Inclusive, o roteiro, nada óbvio, baseado no romance do escritor P. D. James, não utiliza esse suturo distópico e brutal apenas como pano de fundo para a jornada inglória de Theo, e, sim, como fatos em primeiro plano. Não esquecemos, em nenhum momento, que estamos vendo o fundo do poço da sociedade, a completa distorção das ideologias, e a triste punição a quem ainda tenta fazer algo diferente. Num mundo com esse tipo de devassidão moral, Theo é quase um herói à moda antiga, que mesmo tendo perdido sua fé na humanidade após a morte de seu filho, tenta buscar um objetivo, algo que possa fazer em prol daqueles que ele tentou ajudar quando foi ativista ferrenho um dia. 

A parte técnica do filme, por sinal, consegue dar uma grandiosidade magistral à produção. Com inacreditáveis planos sequência, principalmente, na parte final, "Filhos da Esperança" nos coloca no olho do furacão (e, isso não é só uma mera força de expressão). A câmara baixa de Cuarón, unida a cenas de ação impressionantes, mais as atuações primorosas de todos os atores (inclusive, os figurantes), coloca as cenas iniciais de "O Resgate do Soldado Ryan" no chinelo, por exemplo. Nesse momento, não há trégua. O filme vai numa crescente tensão, que acaba sendo até mais atordoante do que muitos documentários por aí, mostrando a preocupação de Cuarón em não querer glamourizar a guerra, e sim mostrar o que ela tem de mais violento e desumano. Tudo atrelado a uma impressionantes atuações, em especial de Clive Owen, que faz de seu Theo um personagem atormentado, mas que, ao longo da projeção, vamos gostando dele, e de seu, não tão explícito, senso de humanismo.

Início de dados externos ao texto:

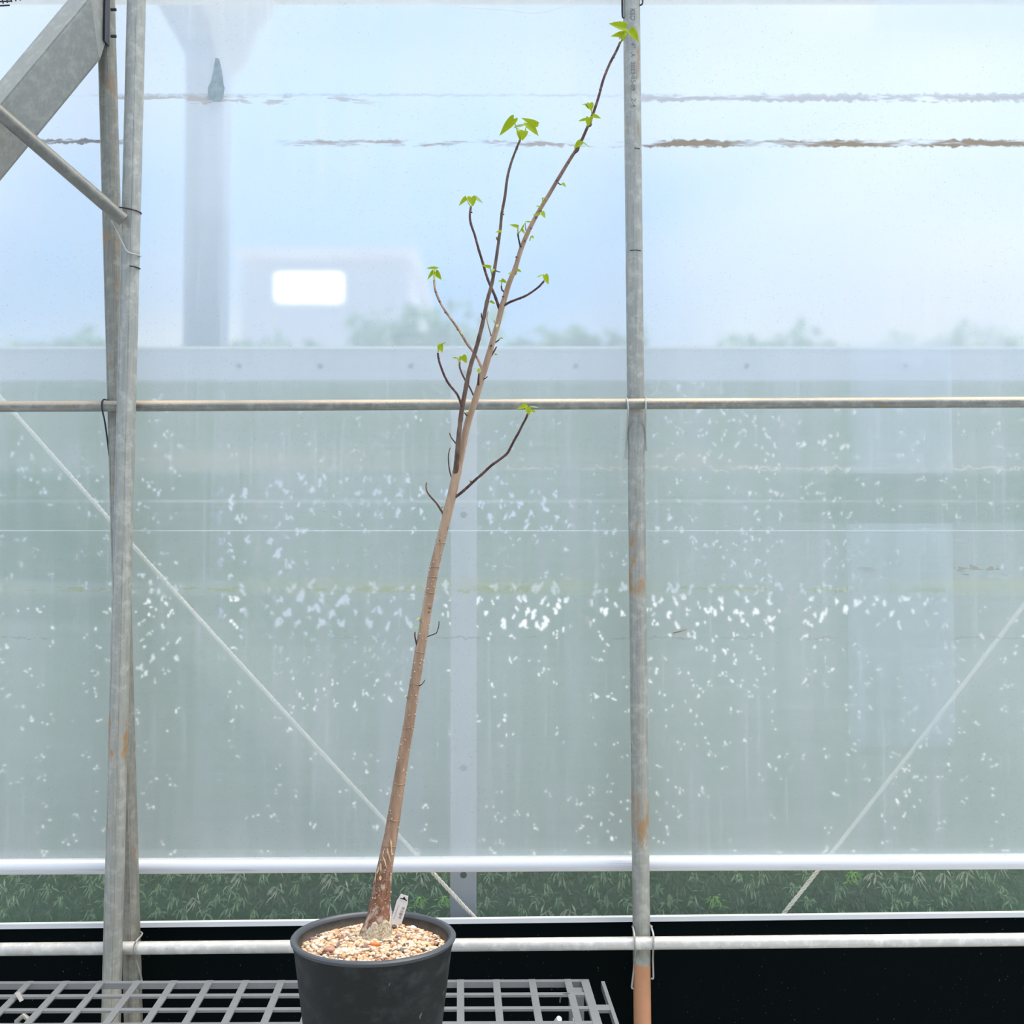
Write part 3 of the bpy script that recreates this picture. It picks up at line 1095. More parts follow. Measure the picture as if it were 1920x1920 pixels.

"Filhos da Esperança" não é um filme fácil, pois, a priori, parece ser mais uma dessas produções sobre um futuro pós-apocalíptico, que nada acrescentam ao gênero. Mas, com coragem e habilidade, ele prova que não somente é ótimo como cinema, como também consegue ser bastante crítico num tempo em que a maioria dos cineastas se mostram com medo de colocarem o dedo na ferida. Com temas que hoje são relevantes, e que, infelizmente, ainda devem ser por um bom tempo, esta é uma produção que necessita ser conhecida, até para mostrar que a sétima arte pode ter um discurso que faça a diferença, quando tem liberdade para isso.